A departmental review had found no evidence of “systemic failure”, according to Education Minister Sue Ellery.

Ms Ellery said the guidelines — developed by the department in 2018 — were recommended but not mandatory.

However, Mr Cummins said Catholic and non-Government independent schools received funding to follow those guidelines, which they had adopted as mandatory, without any explanation about the auditing of those arrangements.

In its submission to the committee, Catholic Education WA, which oversees 148 schools Statewide, defended its processes, bolstered by its expert staff in consultation with Mr Cummins immediately after his complaint to CEWA.

“The specific concerns detailed in Mr Cummins’ complaint were not substantiated,” CEWA said.

“In the two student files reviewed — that Mr Cummins had highlighted — risk assessments had been completed and the students’ parents engaged.

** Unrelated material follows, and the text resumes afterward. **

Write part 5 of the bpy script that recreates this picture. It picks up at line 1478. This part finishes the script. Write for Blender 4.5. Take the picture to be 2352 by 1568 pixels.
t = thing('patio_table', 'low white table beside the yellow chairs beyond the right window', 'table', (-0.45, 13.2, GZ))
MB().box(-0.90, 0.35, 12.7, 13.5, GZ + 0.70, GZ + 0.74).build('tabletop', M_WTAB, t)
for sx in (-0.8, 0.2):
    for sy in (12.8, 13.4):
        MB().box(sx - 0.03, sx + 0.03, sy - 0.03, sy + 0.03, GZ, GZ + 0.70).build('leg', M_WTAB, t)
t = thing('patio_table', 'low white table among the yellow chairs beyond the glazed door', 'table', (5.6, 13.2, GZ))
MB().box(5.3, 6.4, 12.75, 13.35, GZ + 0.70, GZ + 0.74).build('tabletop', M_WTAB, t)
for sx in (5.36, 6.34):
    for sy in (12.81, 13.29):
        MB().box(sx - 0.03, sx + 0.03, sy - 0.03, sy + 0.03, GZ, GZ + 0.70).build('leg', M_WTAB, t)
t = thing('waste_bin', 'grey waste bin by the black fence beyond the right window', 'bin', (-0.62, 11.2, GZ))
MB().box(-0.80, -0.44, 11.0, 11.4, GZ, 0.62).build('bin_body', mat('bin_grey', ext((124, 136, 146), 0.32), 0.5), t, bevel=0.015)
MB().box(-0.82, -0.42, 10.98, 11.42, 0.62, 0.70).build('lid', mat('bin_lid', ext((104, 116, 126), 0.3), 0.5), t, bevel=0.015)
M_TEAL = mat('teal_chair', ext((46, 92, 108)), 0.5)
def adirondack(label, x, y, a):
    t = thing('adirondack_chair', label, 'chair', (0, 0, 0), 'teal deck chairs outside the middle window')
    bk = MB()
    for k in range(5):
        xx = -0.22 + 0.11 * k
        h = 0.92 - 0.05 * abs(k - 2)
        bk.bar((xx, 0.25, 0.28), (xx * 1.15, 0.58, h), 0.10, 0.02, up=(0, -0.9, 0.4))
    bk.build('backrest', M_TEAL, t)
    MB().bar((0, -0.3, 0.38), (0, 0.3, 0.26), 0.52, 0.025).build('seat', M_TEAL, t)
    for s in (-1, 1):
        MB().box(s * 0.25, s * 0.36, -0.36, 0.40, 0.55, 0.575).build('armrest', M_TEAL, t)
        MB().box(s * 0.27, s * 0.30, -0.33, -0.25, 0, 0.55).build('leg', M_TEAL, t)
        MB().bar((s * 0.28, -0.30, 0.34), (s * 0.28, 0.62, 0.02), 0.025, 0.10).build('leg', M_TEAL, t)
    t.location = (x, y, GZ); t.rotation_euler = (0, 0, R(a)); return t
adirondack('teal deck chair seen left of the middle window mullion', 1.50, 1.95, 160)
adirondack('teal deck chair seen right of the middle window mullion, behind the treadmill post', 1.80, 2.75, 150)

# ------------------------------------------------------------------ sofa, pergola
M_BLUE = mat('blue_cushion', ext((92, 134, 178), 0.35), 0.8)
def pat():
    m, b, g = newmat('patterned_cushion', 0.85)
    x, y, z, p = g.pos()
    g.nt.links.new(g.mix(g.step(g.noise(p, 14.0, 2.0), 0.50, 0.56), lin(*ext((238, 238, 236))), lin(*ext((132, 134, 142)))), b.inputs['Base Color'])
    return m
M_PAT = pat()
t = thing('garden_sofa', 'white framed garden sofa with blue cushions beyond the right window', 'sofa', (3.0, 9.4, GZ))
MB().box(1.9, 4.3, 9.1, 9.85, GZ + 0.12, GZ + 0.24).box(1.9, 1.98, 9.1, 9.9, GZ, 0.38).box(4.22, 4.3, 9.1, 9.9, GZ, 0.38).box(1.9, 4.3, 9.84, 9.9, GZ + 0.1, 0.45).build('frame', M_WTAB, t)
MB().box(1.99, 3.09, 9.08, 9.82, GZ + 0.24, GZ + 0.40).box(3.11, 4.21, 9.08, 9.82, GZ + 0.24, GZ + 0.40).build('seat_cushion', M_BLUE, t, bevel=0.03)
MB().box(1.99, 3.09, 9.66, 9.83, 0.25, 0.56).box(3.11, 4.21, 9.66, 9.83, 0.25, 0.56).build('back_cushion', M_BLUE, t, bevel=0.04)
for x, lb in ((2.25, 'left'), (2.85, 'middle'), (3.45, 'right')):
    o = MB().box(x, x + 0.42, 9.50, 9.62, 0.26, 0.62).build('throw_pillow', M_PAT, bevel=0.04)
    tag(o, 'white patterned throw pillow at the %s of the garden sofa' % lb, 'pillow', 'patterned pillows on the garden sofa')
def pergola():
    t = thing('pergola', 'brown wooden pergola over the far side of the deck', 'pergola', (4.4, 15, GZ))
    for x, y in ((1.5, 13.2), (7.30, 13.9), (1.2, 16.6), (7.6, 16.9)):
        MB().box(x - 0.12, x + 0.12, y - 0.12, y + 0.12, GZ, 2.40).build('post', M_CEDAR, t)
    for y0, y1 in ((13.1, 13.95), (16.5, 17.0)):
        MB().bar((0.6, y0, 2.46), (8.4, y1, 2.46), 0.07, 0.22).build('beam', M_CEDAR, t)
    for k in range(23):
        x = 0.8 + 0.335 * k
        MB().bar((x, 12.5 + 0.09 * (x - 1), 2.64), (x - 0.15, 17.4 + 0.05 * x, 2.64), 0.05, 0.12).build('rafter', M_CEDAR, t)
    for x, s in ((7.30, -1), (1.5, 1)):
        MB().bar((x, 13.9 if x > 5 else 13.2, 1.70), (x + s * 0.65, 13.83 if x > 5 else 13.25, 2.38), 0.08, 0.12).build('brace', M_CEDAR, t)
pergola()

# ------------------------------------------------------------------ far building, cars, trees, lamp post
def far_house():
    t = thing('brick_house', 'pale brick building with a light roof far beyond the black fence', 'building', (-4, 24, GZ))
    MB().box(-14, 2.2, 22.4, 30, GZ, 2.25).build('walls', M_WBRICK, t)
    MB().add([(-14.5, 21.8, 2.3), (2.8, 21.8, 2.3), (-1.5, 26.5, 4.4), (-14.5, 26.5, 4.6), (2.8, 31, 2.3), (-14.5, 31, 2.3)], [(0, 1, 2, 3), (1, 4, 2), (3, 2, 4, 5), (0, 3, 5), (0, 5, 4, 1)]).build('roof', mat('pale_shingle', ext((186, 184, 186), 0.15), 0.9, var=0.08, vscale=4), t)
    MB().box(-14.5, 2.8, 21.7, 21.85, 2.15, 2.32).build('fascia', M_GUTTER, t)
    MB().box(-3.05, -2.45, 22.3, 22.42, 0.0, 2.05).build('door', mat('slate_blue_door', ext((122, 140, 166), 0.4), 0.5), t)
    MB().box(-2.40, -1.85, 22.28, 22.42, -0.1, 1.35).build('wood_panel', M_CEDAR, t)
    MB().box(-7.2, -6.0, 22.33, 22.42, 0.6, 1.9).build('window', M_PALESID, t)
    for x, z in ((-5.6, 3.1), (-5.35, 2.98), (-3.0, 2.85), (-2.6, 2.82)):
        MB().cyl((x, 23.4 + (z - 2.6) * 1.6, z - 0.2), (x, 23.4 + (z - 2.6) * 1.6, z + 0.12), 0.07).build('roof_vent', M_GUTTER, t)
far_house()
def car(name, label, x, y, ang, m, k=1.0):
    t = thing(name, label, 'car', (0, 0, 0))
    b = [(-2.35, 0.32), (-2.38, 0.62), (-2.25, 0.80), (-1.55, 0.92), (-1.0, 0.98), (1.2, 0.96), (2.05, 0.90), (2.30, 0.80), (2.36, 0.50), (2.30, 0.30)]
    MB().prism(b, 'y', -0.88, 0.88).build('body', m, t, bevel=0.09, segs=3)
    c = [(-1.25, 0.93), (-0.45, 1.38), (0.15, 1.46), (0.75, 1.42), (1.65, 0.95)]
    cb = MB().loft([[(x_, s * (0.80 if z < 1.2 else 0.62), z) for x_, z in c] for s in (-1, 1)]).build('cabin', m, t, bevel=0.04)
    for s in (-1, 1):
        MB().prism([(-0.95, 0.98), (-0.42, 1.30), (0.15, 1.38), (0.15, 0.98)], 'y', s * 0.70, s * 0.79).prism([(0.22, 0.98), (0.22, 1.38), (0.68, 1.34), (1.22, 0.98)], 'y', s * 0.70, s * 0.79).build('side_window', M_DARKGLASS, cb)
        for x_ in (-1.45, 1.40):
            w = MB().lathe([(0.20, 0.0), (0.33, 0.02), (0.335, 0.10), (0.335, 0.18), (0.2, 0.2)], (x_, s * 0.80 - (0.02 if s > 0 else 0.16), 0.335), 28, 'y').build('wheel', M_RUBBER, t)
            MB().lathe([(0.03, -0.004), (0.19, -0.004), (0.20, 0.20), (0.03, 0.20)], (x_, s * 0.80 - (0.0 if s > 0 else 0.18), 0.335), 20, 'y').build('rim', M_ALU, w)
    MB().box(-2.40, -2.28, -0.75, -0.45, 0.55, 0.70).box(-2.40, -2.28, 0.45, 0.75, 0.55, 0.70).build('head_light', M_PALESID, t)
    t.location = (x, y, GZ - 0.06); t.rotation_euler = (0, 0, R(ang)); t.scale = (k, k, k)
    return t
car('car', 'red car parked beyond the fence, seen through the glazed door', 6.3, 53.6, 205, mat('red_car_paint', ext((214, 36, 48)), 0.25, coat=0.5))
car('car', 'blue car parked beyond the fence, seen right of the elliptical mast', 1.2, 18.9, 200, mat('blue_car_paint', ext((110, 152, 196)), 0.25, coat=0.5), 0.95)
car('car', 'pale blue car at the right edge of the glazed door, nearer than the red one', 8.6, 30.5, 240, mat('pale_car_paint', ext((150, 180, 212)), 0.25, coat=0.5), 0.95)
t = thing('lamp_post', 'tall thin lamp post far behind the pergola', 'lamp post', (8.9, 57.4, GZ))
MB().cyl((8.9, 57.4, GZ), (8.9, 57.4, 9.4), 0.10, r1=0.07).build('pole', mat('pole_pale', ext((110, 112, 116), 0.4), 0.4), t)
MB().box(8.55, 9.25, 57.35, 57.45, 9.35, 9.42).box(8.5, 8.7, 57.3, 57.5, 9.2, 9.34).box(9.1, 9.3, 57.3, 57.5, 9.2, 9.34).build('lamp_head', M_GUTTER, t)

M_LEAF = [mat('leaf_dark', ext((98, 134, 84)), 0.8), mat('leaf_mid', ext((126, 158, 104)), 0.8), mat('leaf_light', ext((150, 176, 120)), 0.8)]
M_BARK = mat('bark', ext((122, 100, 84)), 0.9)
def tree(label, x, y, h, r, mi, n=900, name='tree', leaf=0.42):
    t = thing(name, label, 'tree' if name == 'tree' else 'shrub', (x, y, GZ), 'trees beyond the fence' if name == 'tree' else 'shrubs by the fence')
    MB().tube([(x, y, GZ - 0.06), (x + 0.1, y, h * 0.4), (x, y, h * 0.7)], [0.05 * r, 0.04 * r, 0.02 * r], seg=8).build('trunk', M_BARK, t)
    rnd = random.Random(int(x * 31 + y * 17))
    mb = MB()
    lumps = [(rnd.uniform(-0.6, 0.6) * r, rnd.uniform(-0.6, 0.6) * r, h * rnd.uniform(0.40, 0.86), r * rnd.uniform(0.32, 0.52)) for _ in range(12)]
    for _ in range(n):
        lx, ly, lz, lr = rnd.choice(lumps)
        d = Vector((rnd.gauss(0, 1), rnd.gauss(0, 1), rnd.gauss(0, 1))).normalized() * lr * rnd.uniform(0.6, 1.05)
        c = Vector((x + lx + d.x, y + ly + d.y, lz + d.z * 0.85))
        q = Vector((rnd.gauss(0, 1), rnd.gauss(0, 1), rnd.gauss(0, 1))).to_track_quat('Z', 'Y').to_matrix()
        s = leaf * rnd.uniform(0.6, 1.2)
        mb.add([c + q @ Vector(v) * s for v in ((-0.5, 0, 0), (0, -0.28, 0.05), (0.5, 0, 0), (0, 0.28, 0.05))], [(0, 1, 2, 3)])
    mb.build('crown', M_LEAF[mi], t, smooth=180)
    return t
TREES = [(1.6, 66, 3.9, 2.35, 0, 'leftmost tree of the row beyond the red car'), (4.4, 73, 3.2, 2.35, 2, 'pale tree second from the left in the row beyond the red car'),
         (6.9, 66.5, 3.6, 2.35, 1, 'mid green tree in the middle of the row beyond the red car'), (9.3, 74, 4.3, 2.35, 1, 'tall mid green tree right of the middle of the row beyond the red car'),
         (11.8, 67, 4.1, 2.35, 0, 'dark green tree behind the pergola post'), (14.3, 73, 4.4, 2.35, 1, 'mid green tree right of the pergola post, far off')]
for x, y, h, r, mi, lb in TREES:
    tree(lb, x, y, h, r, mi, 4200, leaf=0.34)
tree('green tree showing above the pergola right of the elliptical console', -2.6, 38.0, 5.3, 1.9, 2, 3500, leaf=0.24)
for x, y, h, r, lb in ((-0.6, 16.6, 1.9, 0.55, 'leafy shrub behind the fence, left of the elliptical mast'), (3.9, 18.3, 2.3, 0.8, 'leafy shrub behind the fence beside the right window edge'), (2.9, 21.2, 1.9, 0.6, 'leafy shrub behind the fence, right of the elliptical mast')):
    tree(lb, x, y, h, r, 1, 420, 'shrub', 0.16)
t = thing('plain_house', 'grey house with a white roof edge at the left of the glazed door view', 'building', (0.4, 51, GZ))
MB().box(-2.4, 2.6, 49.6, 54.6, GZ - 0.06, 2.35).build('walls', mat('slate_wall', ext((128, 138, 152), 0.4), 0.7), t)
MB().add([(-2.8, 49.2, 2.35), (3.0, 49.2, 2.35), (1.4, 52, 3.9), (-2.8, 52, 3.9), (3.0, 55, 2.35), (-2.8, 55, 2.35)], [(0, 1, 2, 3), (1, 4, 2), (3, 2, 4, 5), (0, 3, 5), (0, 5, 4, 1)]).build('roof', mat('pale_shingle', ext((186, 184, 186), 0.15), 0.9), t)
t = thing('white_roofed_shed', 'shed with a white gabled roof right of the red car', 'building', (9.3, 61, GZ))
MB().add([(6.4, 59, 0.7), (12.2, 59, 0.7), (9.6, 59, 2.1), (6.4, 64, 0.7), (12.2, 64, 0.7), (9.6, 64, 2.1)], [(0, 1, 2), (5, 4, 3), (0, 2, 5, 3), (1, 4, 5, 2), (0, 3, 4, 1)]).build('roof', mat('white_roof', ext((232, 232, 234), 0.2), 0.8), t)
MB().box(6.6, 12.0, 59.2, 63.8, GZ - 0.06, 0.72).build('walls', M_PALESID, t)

“These (SSB&NSSI) ‘guidelines’ have been included in CEWA’s executive directives that give them the force of a lawful direction by the executive director, making it mandatory for all staff to follow.”

CEWA further reviewed its use of those guidelines and training arrangements in Term 3 this year, with contact psychologists working with individual schools.

South West Liberal MLC Steve Thomas previously said he hoped the inquiry would give him the opportunity to test the minister’s stance on the non-mandatory guidelines, but he did not respond to questions about the committee decision this week.